• GIVEN MATERIAL:
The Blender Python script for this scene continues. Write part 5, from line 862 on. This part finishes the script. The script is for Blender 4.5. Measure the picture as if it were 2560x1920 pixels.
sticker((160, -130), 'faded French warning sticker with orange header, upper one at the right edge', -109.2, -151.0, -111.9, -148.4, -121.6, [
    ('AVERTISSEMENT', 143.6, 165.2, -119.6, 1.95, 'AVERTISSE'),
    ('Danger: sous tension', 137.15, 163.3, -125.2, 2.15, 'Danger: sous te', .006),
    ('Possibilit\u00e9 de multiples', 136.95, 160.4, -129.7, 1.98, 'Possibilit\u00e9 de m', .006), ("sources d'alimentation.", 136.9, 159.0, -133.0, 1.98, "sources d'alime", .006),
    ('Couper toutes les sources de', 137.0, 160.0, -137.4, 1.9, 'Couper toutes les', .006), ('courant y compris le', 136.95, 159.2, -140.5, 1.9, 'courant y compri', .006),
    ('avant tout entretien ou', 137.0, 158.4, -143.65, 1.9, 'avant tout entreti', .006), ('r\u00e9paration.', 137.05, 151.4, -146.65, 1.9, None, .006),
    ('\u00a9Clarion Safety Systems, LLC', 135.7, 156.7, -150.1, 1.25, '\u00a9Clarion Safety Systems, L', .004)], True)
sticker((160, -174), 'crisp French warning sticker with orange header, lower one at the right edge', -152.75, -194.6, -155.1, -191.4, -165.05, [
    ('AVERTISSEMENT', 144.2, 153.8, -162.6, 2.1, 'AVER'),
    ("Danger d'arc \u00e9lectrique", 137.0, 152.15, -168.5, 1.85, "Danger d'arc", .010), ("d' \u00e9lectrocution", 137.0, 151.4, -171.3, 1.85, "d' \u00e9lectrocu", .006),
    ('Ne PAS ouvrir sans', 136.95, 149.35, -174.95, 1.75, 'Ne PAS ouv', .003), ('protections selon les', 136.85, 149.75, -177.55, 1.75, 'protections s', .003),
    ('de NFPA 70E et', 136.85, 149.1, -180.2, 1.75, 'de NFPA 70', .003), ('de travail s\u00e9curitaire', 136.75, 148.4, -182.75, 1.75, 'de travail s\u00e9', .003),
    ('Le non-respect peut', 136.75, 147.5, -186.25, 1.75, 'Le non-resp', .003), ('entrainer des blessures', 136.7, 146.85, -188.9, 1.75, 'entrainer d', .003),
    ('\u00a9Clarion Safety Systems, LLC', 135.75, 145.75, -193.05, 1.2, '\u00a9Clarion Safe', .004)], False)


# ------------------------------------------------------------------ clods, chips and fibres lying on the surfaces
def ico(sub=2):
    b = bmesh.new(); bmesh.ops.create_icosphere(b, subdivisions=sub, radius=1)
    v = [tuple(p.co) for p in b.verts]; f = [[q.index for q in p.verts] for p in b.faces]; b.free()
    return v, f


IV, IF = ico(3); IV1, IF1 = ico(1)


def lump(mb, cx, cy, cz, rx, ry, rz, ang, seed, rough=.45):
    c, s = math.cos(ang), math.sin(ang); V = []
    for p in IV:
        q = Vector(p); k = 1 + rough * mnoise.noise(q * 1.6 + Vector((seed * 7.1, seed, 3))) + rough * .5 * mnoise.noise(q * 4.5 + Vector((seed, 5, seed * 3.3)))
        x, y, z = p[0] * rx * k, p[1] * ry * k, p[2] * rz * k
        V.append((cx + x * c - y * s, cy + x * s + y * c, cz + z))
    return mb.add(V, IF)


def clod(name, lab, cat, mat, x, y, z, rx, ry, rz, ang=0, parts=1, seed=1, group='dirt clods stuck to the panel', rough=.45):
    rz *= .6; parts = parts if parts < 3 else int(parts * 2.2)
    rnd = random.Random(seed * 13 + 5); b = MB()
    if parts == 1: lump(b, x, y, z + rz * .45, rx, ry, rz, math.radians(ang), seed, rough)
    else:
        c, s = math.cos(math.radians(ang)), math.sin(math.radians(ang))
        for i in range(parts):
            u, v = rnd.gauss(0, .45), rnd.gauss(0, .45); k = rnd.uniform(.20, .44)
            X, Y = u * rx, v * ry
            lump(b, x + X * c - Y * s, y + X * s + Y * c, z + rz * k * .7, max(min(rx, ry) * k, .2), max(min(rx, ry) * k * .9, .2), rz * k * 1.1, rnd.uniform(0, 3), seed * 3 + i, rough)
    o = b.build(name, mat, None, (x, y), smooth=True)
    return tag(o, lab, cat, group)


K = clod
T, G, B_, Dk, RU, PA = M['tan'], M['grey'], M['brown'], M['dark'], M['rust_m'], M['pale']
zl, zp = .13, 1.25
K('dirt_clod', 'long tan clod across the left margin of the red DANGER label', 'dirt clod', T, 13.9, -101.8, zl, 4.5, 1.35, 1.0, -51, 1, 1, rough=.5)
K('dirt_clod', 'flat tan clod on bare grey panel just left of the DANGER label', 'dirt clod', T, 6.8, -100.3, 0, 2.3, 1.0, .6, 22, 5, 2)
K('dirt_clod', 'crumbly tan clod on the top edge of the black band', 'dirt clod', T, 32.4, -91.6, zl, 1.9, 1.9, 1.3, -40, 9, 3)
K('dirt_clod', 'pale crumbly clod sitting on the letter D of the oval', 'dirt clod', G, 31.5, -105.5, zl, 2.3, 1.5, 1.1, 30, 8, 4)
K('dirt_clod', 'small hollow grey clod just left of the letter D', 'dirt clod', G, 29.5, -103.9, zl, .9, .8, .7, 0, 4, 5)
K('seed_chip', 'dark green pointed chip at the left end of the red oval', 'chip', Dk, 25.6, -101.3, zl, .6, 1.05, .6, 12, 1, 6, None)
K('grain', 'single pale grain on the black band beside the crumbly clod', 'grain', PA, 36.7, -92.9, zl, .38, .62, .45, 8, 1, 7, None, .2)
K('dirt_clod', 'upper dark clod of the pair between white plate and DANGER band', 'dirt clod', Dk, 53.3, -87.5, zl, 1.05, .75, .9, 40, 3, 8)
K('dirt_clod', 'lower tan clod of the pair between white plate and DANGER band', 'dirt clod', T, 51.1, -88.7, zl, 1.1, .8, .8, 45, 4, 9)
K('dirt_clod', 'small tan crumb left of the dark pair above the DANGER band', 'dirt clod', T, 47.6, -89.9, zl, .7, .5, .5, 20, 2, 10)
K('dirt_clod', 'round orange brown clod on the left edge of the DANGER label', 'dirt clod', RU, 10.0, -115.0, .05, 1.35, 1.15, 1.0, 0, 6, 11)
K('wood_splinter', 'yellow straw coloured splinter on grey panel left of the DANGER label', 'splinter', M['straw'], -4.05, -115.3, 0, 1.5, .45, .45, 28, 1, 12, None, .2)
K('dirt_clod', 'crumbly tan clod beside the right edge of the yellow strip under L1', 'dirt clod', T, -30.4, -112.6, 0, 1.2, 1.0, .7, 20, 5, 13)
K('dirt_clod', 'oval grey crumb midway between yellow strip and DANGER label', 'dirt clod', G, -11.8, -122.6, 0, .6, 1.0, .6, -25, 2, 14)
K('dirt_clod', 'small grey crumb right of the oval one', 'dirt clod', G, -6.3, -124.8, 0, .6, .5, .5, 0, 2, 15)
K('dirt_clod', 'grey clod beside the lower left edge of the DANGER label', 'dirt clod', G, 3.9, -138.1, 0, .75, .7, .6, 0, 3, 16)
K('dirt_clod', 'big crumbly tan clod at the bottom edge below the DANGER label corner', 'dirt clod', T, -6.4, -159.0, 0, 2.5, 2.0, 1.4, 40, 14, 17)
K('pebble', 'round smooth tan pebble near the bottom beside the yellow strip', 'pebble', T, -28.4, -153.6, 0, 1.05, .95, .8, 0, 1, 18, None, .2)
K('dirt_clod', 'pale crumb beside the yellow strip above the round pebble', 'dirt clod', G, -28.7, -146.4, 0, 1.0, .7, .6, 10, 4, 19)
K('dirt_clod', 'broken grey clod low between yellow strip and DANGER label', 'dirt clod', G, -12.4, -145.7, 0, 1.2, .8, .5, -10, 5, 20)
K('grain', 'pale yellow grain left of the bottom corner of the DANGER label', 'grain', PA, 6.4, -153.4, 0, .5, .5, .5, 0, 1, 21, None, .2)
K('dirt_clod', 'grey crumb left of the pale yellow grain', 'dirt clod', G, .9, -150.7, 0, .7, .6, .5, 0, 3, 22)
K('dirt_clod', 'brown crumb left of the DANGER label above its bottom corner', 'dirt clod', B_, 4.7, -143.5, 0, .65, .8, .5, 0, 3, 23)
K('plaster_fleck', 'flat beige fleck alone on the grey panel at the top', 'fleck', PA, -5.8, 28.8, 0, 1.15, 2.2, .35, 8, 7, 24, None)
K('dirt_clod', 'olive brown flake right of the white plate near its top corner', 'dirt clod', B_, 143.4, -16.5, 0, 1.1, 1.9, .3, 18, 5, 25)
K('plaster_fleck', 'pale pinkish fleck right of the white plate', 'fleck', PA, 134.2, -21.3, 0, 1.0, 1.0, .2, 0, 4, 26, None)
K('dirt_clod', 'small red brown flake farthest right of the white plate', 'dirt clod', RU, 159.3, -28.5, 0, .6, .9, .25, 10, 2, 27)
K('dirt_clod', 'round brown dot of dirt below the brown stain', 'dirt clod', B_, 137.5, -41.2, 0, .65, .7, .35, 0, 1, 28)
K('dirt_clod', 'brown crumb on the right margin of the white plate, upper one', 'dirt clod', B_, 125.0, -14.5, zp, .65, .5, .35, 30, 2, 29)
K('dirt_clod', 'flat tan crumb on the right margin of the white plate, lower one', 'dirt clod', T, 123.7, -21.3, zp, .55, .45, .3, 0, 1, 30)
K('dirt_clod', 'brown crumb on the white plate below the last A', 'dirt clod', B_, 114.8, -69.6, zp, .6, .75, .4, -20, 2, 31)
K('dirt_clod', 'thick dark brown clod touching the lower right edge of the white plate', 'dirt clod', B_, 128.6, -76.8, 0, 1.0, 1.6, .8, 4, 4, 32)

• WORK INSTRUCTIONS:
Reproduce only the lines from the top of the material through the one bearing "Safe', .004)], False)", each exactly as it stands.

• OUTPUT OF THE EXERCISE:
The Blender Python script for this scene continues. Write part 5, from line 862 on. This part finishes the script. The script is for Blender 4.5. Measure the picture as if it were 2560x1920 pixels.
sticker((160, -130), 'faded French warning sticker with orange header, upper one at the right edge', -109.2, -151.0, -111.9, -148.4, -121.6, [
    ('AVERTISSEMENT', 143.6, 165.2, -119.6, 1.95, 'AVERTISSE'),
    ('Danger: sous tension', 137.15, 163.3, -125.2, 2.15, 'Danger: sous te', .006),
    ('Possibilit\u00e9 de multiples', 136.95, 160.4, -129.7, 1.98, 'Possibilit\u00e9 de m', .006), ("sources d'alimentation.", 136.9, 159.0, -133.0, 1.98, "sources d'alime", .006),
    ('Couper toutes les sources de', 137.0, 160.0, -137.4, 1.9, 'Couper toutes les', .006), ('courant y compris le', 136.95, 159.2, -140.5, 1.9, 'courant y compri', .006),
    ('avant tout entretien ou', 137.0, 158.4, -143.65, 1.9, 'avant tout entreti', .006), ('r\u00e9paration.', 137.05, 151.4, -146.65, 1.9, None, .006),
    ('\u00a9Clarion Safety Systems, LLC', 135.7, 156.7, -150.1, 1.25, '\u00a9Clarion Safety Systems, L', .004)], True)
sticker((160, -174), 'crisp French warning sticker with orange header, lower one at the right edge', -152.75, -194.6, -155.1, -191.4, -165.05, [
    ('AVERTISSEMENT', 144.2, 153.8, -162.6, 2.1, 'AVER'),
    ("Danger d'arc \u00e9lectrique", 137.0, 152.15, -168.5, 1.85, "Danger d'arc", .010), ("d' \u00e9lectrocution", 137.0, 151.4, -171.3, 1.85, "d' \u00e9lectrocu", .006),
    ('Ne PAS ouvrir sans', 136.95, 149.35, -174.95, 1.75, 'Ne PAS ouv', .003), ('protections selon les', 136.85, 149.75, -177.55, 1.75, 'protections s', .003),
    ('de NFPA 70E et', 136.85, 149.1, -180.2, 1.75, 'de NFPA 70', .003), ('de travail s\u00e9curitaire', 136.75, 148.4, -182.75, 1.75, 'de travail s\u00e9', .003),
    ('Le non-respect peut', 136.75, 147.5, -186.25, 1.75, 'Le non-resp', .003), ('entrainer des blessures', 136.7, 146.85, -188.9, 1.75, 'entrainer d', .003),
    ('\u00a9Clarion Safety Systems, LLC', 135.75, 145.75, -193.05, 1.2, '\u00a9Clarion Safe', .004)], False)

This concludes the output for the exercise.